Others suggest that perhaps the gender divide in business salaries can be looked at differently.
“Economists have found that if you compare people with the same educational background, there isn’t much gender-based discrimination,” said Dr. Shirley Svorny, economics professor. “When you see differences in wages, it’s because (researchers) have not compared apples to apples. If you compare women and men who have the same education and who have been working for the same amount of time, it is hard to find differences in salaries.”
The Catalyst study results also showed that the presence of a mentor in a recent graduate’s career helped significantly, finding that, “men who had a mentor received $9,260 more in their first post-MBA job than women with a mentor.”
Mentors, as defined by the study, were individuals whom students relied on for career advice and networking prior to their first post-graduate jobs. The study showed that, while men and women were equally likely to have a mentor, men with those relationships were more likely to earn a higher entry level position.
Though the study found that men and women were equally likely to have active mentoring relationships, men’s mentors tended to be more highly placed in the corporations.

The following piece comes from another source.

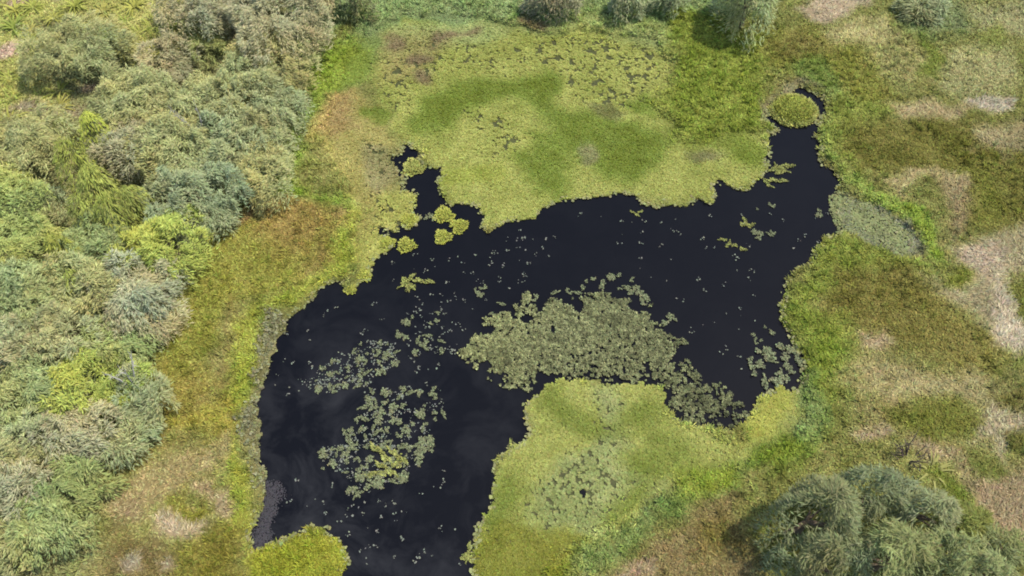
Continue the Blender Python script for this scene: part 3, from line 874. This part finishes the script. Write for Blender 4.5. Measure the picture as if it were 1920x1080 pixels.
# ------------------------------------------------------------------ trees
def tube(vs, fs, pts, rad, seg=6):
    b = len(vs)
    pts = [np.asarray(p, float) for p in pts]
    for i, p in enumerate(pts):
        d = pts[min(i + 1, len(pts) - 1)] - pts[max(i - 1, 0)]
        d = d / (np.linalg.norm(d) + 1e-9)
        s = np.cross(d, (0.31, .95, .1)); s /= np.linalg.norm(s) + 1e-9
        t = np.cross(d, s)
        for k in range(seg):
            a = 2 * math.pi * k / seg
            vs.append(p + rad[i] * (math.cos(a) * s + math.sin(a) * t))
    for i in range(len(pts) - 1):
        for k in range(seg):
            k2 = (k + 1) % seg
            fs.append((b + i * seg + k, b + i * seg + k2, b + (i + 1) * seg + k2, b + (i + 1) * seg + k))


def trunk_mesh(parent, h, ends, r=.16, col=(120, 105, 85)):
    vs, fs = [], []
    hub = np.array((rng.normal(0, .1), rng.normal(0, .1), h * .38))
    tube(vs, fs, [(0, 0, -.2), hub * .5 + (0.05, 0, 0), hub], [r * 1.25, r, r * .85], 8)
    for e in ends:
        e = np.asarray(e)
        mid = hub * .45 + e * .55 + (0, 0, .15 * h) * np.array((0, 0, 1))
        mid[2] = min(mid[2], e[2])
        tube(vs, fs, [hub, mid, e], [r * .7, r * .4, r * .12], 6)
    return tri_mesh('trunk', vs, fs, lin(col) * ALB, M_WOOD, parent)


def tree(name, u, v, ru, rv, h, col, label, cat='tree', group=None, leaf=(.34, .075), dens=1.0, droop=.5, lobes=None, vary=.2, foot=.12, gap=0.0, lump=1.0):
    """u, v: centre of the crown in the survey; ru: half width in survey pixels; h: height in metres"""
    zc = h * .55
    cx, cy = at(u, v, zc)
    scale = (CAM_H - zc) / CAM_H
    rx = abs(at(u + ru, v, zc)[0] - cx)
    ry = abs(at(u, v - rv, zc)[1] - at(u, v + rv, zc)[1]) / 2
    ry = max(ry - .12 * h, ry * .8)
    z0 = float(hz(np.array([cx]), np.array([cy]))[0])
    root = bpy.data.objects.new(name, None)
    COL.objects.link(root)
    root.location = (cx, cy, max(z0, 0))
    tag(root, label, cat, group)
    rz = h
    area = math.pi * rx * ry
    n = int(area * 300 * dens)
    q = np.sqrt(rng.random(n)); a = rng.uniform(0, 6.2832, n)
    o1, o2 = rng.uniform(0, 50, 2)
    edge = 1 + .13 * np.sin(2 * a + o1) + .10 * np.sin(3 * a + o2) + .07 * np.sin(5 * a + o1) + .22 * fbm(np.cos(a) * 2 + o1, np.sin(a) * 2 + o2, 3, 5)
    px, py = q * rx * edge * np.cos(a), q * ry * edge * np.sin(a)

    def top(px, py, q):
        dome = foot + (1 - foot) * np.sqrt(np.clip(1 - q ** 3, 0, 1))
        b = fbm(px / 1.5 + o1, py / 1.5 + o2, 2, 21) * 1.7 * lump + fbm(px / .5 + o1, py / .5 + o2, 2, 27) * 1.5 * lump
        return h * dome + b * min(1, h / 2.5), b
    zt, bump = top(px, py, q)
    e_ = .12
    zx = (top(px + e_, py, q)[0] - zt) / e_; zy = (top(px, py + e_, q)[0] - zt) / e_
    nrm = norm(np.stack([-zx + 1.2 * px / rx * q ** 2, -zy + 1.2 * py / ry * q ** 2, np.ones(n)], -1))
    depth = np.where(rng.random(n) < .3, rng.uniform(.3, 1.2, n), rng.exponential(.10, n))
    pz = zt - depth - q ** 3 * rng.uniform(0, .35, n) * h * .4
    keep = pz > .05
    gn = fbm(px / .38 + o2, py / .38 + o1, 2, 33) + .35 * fbm(px / 1.6 + o2, py / 1.6 + o1, 2, 37)
    gr = np.empty(n); gr[np.argsort(gn)] = np.linspace(0, 1, n)
    keep &= (gr > gap + .08 * (q > .8)) | (rng.random(n) < .03)
    px, py, pz, nrm, q, bump, a = px[keep], py[keep], pz[keep], nrm[keep], q[keep], bump[keep], a[keep]
    N = len(px)
    # strands lie along a slowly turning flow and droop outwards
    fa = 9 * fbm(px / 1.3 + o1, py / 1.3 + o2, 2, 41) + o1
    fa = fa + rng.normal(0, .95, N)
    flow = np.stack([np.cos(fa), np.sin(fa), np.zeros(N)], -1)
    rad = np.stack([px / rx, py / ry, np.zeros(N)], -1) * .8
    d = flow * .9 + rad + nrm * rng.normal(.3, .5, N)[:, None]
    d[:, 2] -= droop * rng.uniform(.0, .9, N)
    L = leaf[0] * rng.uniform(.55, 1.4, N)
    Wd = leaf[1] * rng.uniform(.6, 1.4, N)
    V = leaf_quads(np.stack([px, py, pz], -1), d, L, Wd, rng.normal(0, .4, N))
    cA = lin(col) * ALB * LEAFK
    cA[0] = max(cA[0], .88 * cA[1])
    big = 1 + 1.1 * vary * 2 * fbm(px / 1.1 + o2, py / 1.1 + o1, 2, 51)
    tint = fbm(px / 1.7 + o2, py / 1.7 + o2, 2, 57)[:, None] * np.array([.35, .05, -.25])
    Cc = jitter(cA * big[:, None] * (1 + tint), N, .16, .05)
    quads_obj('crown', V, Cc, M_LEAF, root)
    ea = rng.uniform(0, 6.28, 7); eq = rng.uniform(.2, .75, 7)
    trunk_mesh(root, h, np.stack([rx * eq * np.cos(ea), ry * eq * np.sin(ea), h * (.62 - .35 * eq)], -1), r=.05 + .02 * h)
    return root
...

“Research shows that when left to their own devices, individuals choose to associate with others like themselves,” the study noted. “Thus, men are more likely to affiliate with other men and women with other women. … Because in most organizations there are more men than women in senior executive positions, the pool of male mentors at the top is correspondingly larger.”
Davies, who did not have a mentor until she began her first job, said she could have benefited from a mentor.
“I considered my fellow classmates my mentors,” Davies said. “But they could not give me job references after graduation. Now my hiring manager is a mentor to me, but he and I are essentially on the same level in the company.”
Davies did not think that she could have benefited more from a female mentor, and the Catalyst study showed the same results.
While mentoring, and especially sponsorship, is helpful and even necessary, it isn’t enough, the study noted.
“It’s not a silver bullet that will close the gender gap—even women with highly placed mentors continued to fall further and further behind men over time,” the study noted.